Teaching

Here I list each course that I served on the course staff for, including Course Assistant (CA) or Teaching Fellow (TF).

I display the following information line-by-line:

  • Course Title (Course Code)
  • Institution
  • Role; Semesters ~ e.g. S24 = Spring Semester, 2024.
  • Concepts covered.
  • Instructor(s).

Cryptography

Euler Circle
Teaching Assistant; Summer 24.
Instructor: Simon Rubinstein-Salzedo

Substitution Ciphers, Vignere Ciphers, Hill Cipheres, Number Theory, Diffie-Hellman, RSA, Elliptic Curve Cryptography, Cryptographic Voting, Secret-Sharing, Zero-Knowledge Proofs, Common Attacks

I served on the teaching staff for a cryptography course taught by Euler Circle, a mathematics institute dedicated to teaching college-level math to high schoolers. It followed a textbook by Dr. Rubinstein-Salzedo aimed at covering a wide bredth of subjects relevant to modern cryptographic research, with a particular focus given to the most mathematically interesting material, including prime factorization and number theory, elliptic curves, and cryptographic voting.


Linear Algebra (MATH 120)

Harvard University
Course Assistant; S24.
Instructor: Janet Chen

Vector Spaces / Subspaces, Linear Independence, Linear Maps, Fundamental Theorem of Linear Maps, Quotent Spaces, Dual Spaces, (Generalized) Eigenvectors / Eigenvalues, Diagonalization, Riesz Representation Theorem, Adjoints, Nilotent Maps, Jordan Forms, Spectral Theorem.

MATH 120 is intended as a second course in linear algebra, emphasizing proofwriting, extending many results to the complex numbers, and integrating linear algebraic structures into a broader algebraic vocabulary fit for more advanced study. The course followed Axler’s classic textbook Linear Algebra Done Right.


Introduction to Reinforcement Learning (CS/STAT 184)

Harvard University
Teaching Fellow; F23.
Co-Instructors: Sham Kakade, Lucas Janson.

Markov Decision Processes (MDPs), Value / Policy Iteration, Linear Quadratic Control (LQR), Bandits, Supervised Learning, Policy Gradient Methods, Trust Region Methods, Proximal Policy Optimization, Importance Sampling, Behavior Cloning, DAgger, Monte Carlo Tree Search.

After taking the first iteration of this course at Harvard in 2022, I entered the course staff for its second offering. The course, jointly listed with the statistics and computer science departments, provided a comprehensive introduction to reinforcement learning, focusing in particular on using techniques from statistics and optimization to derive bounds on complexity and performance guarantees for each algorithm.
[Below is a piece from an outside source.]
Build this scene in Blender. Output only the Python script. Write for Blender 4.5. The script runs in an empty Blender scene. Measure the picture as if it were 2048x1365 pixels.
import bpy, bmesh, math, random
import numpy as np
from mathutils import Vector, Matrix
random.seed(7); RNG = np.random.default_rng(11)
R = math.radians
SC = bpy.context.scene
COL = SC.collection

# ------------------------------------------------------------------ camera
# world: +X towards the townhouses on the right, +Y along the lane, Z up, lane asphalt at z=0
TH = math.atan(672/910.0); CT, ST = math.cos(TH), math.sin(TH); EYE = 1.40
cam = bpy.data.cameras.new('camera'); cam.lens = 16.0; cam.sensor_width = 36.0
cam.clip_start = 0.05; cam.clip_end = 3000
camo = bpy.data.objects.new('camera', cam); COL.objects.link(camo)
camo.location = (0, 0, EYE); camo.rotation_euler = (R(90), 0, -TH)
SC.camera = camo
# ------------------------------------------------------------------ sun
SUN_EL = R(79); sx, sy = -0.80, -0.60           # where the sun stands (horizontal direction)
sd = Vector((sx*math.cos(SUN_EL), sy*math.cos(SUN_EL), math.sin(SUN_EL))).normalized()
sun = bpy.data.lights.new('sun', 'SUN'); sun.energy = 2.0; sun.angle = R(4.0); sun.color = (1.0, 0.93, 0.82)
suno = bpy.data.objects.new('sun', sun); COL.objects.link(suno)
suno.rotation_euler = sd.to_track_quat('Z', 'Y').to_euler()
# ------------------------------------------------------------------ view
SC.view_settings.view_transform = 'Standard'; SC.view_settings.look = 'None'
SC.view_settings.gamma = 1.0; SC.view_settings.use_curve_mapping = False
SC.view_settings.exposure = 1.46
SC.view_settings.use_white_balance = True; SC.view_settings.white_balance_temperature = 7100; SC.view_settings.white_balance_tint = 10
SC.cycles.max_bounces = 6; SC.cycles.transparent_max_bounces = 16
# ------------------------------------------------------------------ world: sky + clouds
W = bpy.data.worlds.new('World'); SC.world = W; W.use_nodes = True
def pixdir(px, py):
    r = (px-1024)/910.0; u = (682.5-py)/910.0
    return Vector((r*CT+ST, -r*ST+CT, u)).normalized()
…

The course did not follow any particular textbook, but frequently referenced Professor Kakade’s Reinforcement Learning: Theory and Algorithms, as well as Sutton and Barto’s classic Reinforcement Learning: An Introduction.


Vector Calculus and Linear Algebra II (MATH 22B)

Harvard University
Course Assistant; S22, S23.
Instructors: Dusty Grundmeier (S22), Oliver Knill (S23).

Inner Products / Metric Spaces, Paths / Directional Derivatives, Total Derivatives, Lagrange Multipliers, Vector Fields, Double and Triple Integrals, Change of Variables, Path / Line / Surface Integrals, Stokes' Theorem, Differential Forms.

Math 22B is the second half of a year-long advanced introduction to proofwriting and mathematical thinking, focusing in particular on vector calculus. Having a strong proowriting background from 22A, students spend the bulk of the time proving important results from multivariable calculus, including differentiation and integration for functions of more than one variable. Unlike traditional multivariable calculus courses, this introduction is able to move at a much faster pace using the language of linear algebra, following Marsden’s Vector Calculus. The course likewise concludes with an expository final paper on a subject of the student’s choosing—see mine here!


Vector Calculus and Linear Algebra I (MATH 22A)

Harvard University
Course Assistant; F21, F22.
Instructor: Dusty Grundmeier.

Set Theory, Functions, Proofwriting, Induction. Vector and Matrix Algebra, Vector Spaces, Linear Transformations, Bases/Coordinates, Eigenvectors/Eigenvalues, Diagonalization, Spectral Theorem.

Math 22A is the first half of a year-long advanced introduction to proofwriting and mathematical thinking, focusing in particular on set theory and linear algebra. In the first semester, students are exposed to proofwriting through the classic Hammack Book of Proof, and they use these tools to begin to prove many of the major results from linear algebra, loosely following the textbook Linear Algebra and Its Applications by David Lay. The course concludes with an expository final paper on a subject of the student’s choosing—see mine here!